À Amiens dans la Somme, un incendie a visé une mosquée le 29 octobre. Les fidèles qui ont été alertés par une odeur de brûlé en allant faire leur prière. À proximité de l’édifice, ils ont retrouvé des allumettes et des allume-feu, confirmant la nature intentionnelle de l’acte. Trois jours plus tôt, une association franco-turque de Côte-d’Or qui gère une mosquée découvrait devant ses locaux le cadavre d’un marcassin.
Le 11 octobre, à Lyon, une jeune femme qui portait une casquette du club de football allemand Sankt Pauli, connu pour son engagement contre l’extrême droite, était passée à tabac par des fascistes. Alors qu’elle buvait un verre dans un bar, un homme au visage masqué s’est approché et lui a arraché sa casquette. La jeune femme l’a poursuivi, et est tombée sur une quinzaine d’individus, au visage dissimulé qui l’ont fait tomber au sol et l’ont frappée en hurlant «ici c’est Lyon, dehors les gauchos». Elle a fait constater une «contusion cervicale», «des ecchymoses supérieures à 10 cm», des écorchures et un «hématome à la main droite».
Parmi d’autres cas, le 31 aout, c’était déjà près de Dunkerque que Djamel, père de famille maghrébin, était assassiné par un militant d’extrême droite nommé Jérôme Decofour. Ce dernier avait écrasé Djamel volontairement. Le tueur était membre d’une milice raciste nommée «Brigade Française Patriote», et avait harcelé la victime par le passé. En toile de fond de ce crime raciste, la compagne de la victime était l’ex du tueur.
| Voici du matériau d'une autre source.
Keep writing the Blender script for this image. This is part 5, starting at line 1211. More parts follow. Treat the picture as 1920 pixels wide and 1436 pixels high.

Mais Djamel avait déposé plusieurs plaintes restées sans suite contre Jérôme, qui le qualifiait régulièrement de « bougnoule » et de « Sarrasin ». La justice n’avait pas réagi, jusqu’à sa mort qui n’a pas non plus suscité de couverture médiatique nationale. Depuis, sa famille se bat pour que la qualification raciste de ces faits soit retenue. Le meurtre de Djamel intervient dans la même ville que le quintuple crime commis ce week-end.
Des exilés abandonnés
À Dunkerque, après la série d’assassinats du 14 décembre, les habitants du campement d’exilés où a eu lieu la double exécution sont en danger, et abandonnés par les autorités.
Alors que l’entourage des victimes françaises est soutenu, la responsable de l’association d’aide aux migrants Utopia 56 à Grande-Synthe déplore que « rien n’ait été prévu » pour les occupants du campement : « ni soutien psychologique ni mise à l’abri ». Une autre militante associative explique que sur le campement, des exilés « ont demandé de la protection, un hébergement » et que « la peur, le stress et la précarité sont au maximum ».
Après une attaque à l’arme à feu à proximité de leurs tentes, qui ne serait pas terrorisé ? Pourtant, l’État n’a pas fait le moindre geste en leur direction.